Do this: Reproduce all of the data that follows, character for character.

* Begin Provided data *

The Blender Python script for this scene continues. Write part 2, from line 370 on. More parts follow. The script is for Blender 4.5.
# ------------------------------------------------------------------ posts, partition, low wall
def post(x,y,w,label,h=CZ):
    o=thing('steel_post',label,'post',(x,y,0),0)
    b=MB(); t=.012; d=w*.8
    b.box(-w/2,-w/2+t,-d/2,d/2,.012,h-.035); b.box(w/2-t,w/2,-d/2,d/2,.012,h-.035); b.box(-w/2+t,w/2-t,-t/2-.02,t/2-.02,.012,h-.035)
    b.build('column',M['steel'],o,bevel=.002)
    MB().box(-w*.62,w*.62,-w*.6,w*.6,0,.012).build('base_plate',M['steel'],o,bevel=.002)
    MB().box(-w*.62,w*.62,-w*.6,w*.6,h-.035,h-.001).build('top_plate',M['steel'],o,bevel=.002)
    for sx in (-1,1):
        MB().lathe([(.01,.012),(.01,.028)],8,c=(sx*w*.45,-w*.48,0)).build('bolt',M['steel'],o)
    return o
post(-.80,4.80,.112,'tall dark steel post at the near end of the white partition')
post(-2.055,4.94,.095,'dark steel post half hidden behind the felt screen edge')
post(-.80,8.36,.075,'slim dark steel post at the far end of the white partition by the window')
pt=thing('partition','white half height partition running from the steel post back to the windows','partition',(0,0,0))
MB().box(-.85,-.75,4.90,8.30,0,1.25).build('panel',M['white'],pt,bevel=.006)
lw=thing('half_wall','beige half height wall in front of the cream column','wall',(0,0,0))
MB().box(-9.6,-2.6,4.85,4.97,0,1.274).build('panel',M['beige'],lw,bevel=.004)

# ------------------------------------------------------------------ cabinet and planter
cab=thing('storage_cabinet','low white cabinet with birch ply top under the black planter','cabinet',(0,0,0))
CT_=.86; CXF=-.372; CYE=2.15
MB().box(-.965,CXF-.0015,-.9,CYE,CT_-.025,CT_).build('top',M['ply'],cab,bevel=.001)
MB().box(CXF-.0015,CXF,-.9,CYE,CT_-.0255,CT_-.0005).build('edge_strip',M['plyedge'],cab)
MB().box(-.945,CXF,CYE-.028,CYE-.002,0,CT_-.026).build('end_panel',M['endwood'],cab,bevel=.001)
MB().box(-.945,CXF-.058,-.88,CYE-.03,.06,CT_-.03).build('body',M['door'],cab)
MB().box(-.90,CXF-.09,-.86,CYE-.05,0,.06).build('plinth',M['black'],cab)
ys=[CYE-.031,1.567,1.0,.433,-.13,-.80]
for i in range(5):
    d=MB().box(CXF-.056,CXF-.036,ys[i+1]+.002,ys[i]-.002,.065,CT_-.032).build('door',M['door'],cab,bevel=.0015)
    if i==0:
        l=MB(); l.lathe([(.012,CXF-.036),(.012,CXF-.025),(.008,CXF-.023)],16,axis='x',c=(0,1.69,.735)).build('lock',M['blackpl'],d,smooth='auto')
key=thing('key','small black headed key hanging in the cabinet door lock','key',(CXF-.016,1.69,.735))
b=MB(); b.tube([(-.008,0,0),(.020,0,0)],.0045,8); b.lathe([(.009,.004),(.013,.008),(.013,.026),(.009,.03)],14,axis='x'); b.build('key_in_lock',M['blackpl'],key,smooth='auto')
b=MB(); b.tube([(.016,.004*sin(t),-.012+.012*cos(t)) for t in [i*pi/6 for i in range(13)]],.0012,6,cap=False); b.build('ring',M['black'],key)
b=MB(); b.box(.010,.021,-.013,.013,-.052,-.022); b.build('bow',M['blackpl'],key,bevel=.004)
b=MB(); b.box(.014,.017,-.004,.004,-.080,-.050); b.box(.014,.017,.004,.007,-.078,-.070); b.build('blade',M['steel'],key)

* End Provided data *

Solution:
The Blender Python script for this scene continues. Write part 2, from line 370 on. More parts follow. The script is for Blender 4.5.
# ------------------------------------------------------------------ posts, partition, low wall
def post(x,y,w,label,h=CZ):
    o=thing('steel_post',label,'post',(x,y,0),0)
    b=MB(); t=.012; d=w*.8
    b.box(-w/2,-w/2+t,-d/2,d/2,.012,h-.035); b.box(w/2-t,w/2,-d/2,d/2,.012,h-.035); b.box(-w/2+t,w/2-t,-t/2-.02,t/2-.02,.012,h-.035)
    b.build('column',M['steel'],o,bevel=.002)
    MB().box(-w*.62,w*.62,-w*.6,w*.6,0,.012).build('base_plate',M['steel'],o,bevel=.002)
    MB().box(-w*.62,w*.62,-w*.6,w*.6,h-.035,h-.001).build('top_plate',M['steel'],o,bevel=.002)
    for sx in (-1,1):
        MB().lathe([(.01,.012),(.01,.028)],8,c=(sx*w*.45,-w*.48,0)).build('bolt',M['steel'],o)
    return o
post(-.80,4.80,.112,'tall dark steel post at the near end of the white partition')
post(-2.055,4.94,.095,'dark steel post half hidden behind the felt screen edge')
post(-.80,8.36,.075,'slim dark steel post at the far end of the white partition by the window')
pt=thing('partition','white half height partition running from the steel post back to the windows','partition',(0,0,0))
MB().box(-.85,-.75,4.90,8.30,0,1.25).build('panel',M['white'],pt,bevel=.006)
lw=thing('half_wall','beige half height wall in front of the cream column','wall',(0,0,0))
MB().box(-9.6,-2.6,4.85,4.97,0,1.274).build('panel',M['beige'],lw,bevel=.004)

# ------------------------------------------------------------------ cabinet and planter
cab=thing('storage_cabinet','low white cabinet with birch ply top under the black planter','cabinet',(0,0,0))
CT_=.86; CXF=-.372; CYE=2.15
MB().box(-.965,CXF-.0015,-.9,CYE,CT_-.025,CT_).build('top',M['ply'],cab,bevel=.001)
MB().box(CXF-.0015,CXF,-.9,CYE,CT_-.0255,CT_-.0005).build('edge_strip',M['plyedge'],cab)
MB().box(-.945,CXF,CYE-.028,CYE-.002,0,CT_-.026).build('end_panel',M['endwood'],cab,bevel=.001)
MB().box(-.945,CXF-.058,-.88,CYE-.03,.06,CT_-.03).build('body',M['door'],cab)
MB().box(-.90,CXF-.09,-.86,CYE-.05,0,.06).build('plinth',M['black'],cab)
ys=[CYE-.031,1.567,1.0,.433,-.13,-.80]
for i in range(5):
    d=MB().box(CXF-.056,CXF-.036,ys[i+1]+.002,ys[i]-.002,.065,CT_-.032).build('door',M['door'],cab,bevel=.0015)
    if i==0:
        l=MB(); l.lathe([(.012,CXF-.036),(.012,CXF-.025),(.008,CXF-.023)],16,axis='x',c=(0,1.69,.735)).build('lock',M['blackpl'],d,smooth='auto')
key=thing('key','small black headed key hanging in the cabinet door lock','key',(CXF-.016,1.69,.735))
b=MB(); b.tube([(-.008,0,0),(.020,0,0)],.0045,8); b.lathe([(.009,.004),(.013,.008),(.013,.026),(.009,.03)],14,axis='x'); b.build('key_in_lock',M['blackpl'],key,smooth='auto')
b=MB(); b.tube([(.016,.004*sin(t),-.012+.012*cos(t)) for t in [i*pi/6 for i in range(13)]],.0012,6,cap=False); b.build('ring',M['black'],key)
b=MB(); b.box(.010,.021,-.013,.013,-.052,-.022); b.build('bow',M['blackpl'],key,bevel=.004)
b=MB(); b.box(.014,.017,-.004,.004,-.080,-.050); b.box(.014,.017,.004,.007,-.078,-.070); b.build('blade',M['steel'],key)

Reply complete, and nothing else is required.